2.     Product Restrictions: License agrees to sell only wine and craft beers not to exceed 30% of total store revenue. With this intent, Licensee agrees not to sell any size, brand or flavor of the following:

Fortified Wine such as Wild Irish Rose, Night Train, Italian Swizz, Thunderbird or other such fortified wine brands
Special Brews such as all high –gravity malt liquors; St. Ives, Steel Reserve Colt 45, Cobra, etc.
Other products that are intended to provide high alcohol content at a low price.

3.     Cooperation: Licensee agrees that in the event that the LLCC receives a complaint or other information that the business is being operated in a manner inconsistent with this agreement, licensee shall fully cooperate with any investigation and submit any records requested by the LLCC. Licensee agrees to work with the Chicago Police Department, local alderman, city agencies and any community groups to address any issues with the operation of the business. Licensee shall immediately address any public nuisance issues that impact the health, safety and welfare of the community.

4.     Sales tracking and Limitation: Licensee shall purchase and install a computer-based data collection and storage point of sale ("POS") register system capable of generating and storing weekly reports concerning all sales of alcoholic and non-alcoholic items in order to substantiate that sales of alcoholic items does not exceed 30% of total sales. Such POS register system shall be able to clearly distinguish between sales of alcoholic and non-alcoholic items.

5.     Cleanliness: The licensee will monitor the area around the business and the nearby area from open to close and keep it clean, free of garbage and debris. Garbage will be picked up by a private waste management company on a timely basis insuring no over flow of garbage from the business.

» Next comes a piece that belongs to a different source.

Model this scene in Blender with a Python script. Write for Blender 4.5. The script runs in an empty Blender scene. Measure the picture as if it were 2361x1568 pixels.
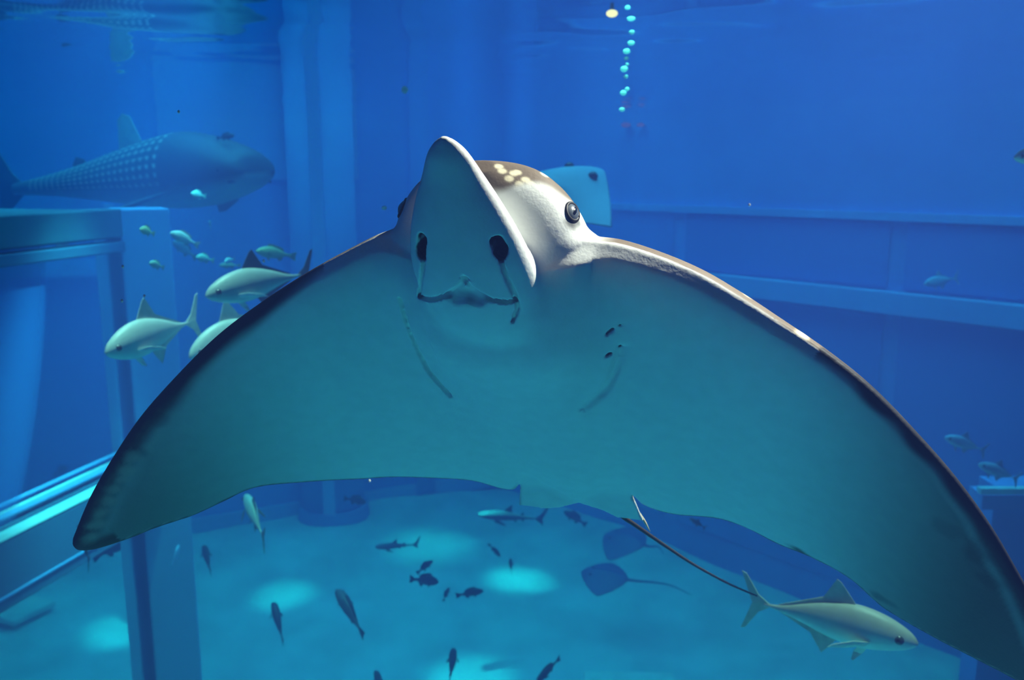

6.     Licensee will name a public liaison representative to serve as the agent of the Licensee to members of the community. Liaison will hear all complaints filed by the community and seek to resolve any public nuisance matters.

7.     Licensee shall regularly attend local CAPS Beat meetings and cooperate with the police and community and be proactive about any public nuisance issues.

The conditions of the packaged goods liquor license issued pursuant to this agreed plan of operation are legally binding and may be enforced by the City of Chicago enforcement authorities under MCC 4-60-040. All other conditions of the license are governed by the City of Chicago Municipal Code. Violation of the above stated conditions may result in the imposition of a fine and/or suspension or revocation of all business licenses issued to the Licensee. Violation of the above stated conditions may also result in the issuance of cease and desist Orders prohibiting the activity which violates the conditions of the liquor license.

The conditions of the packaged goods liquor license issued pursuant to this plan of operation shall apply to the business address and License and to all officers, managers, partners, and direct or indirect owners of the licensed entity. The sale of the business to other persons purchasing the stock or membership units of the licensed entity does not void the conditions of the license. Any and all potential new owners of the licensed entity shall be subject to the same conditions set forth in this plan of operation.

It shall be the duty of every person conducting, engaging in, maintaining, operating, carrying on or managing the above mentioned business entity to post this liquor license plan of operation next to the liquor license in a conspicuous place at the business address.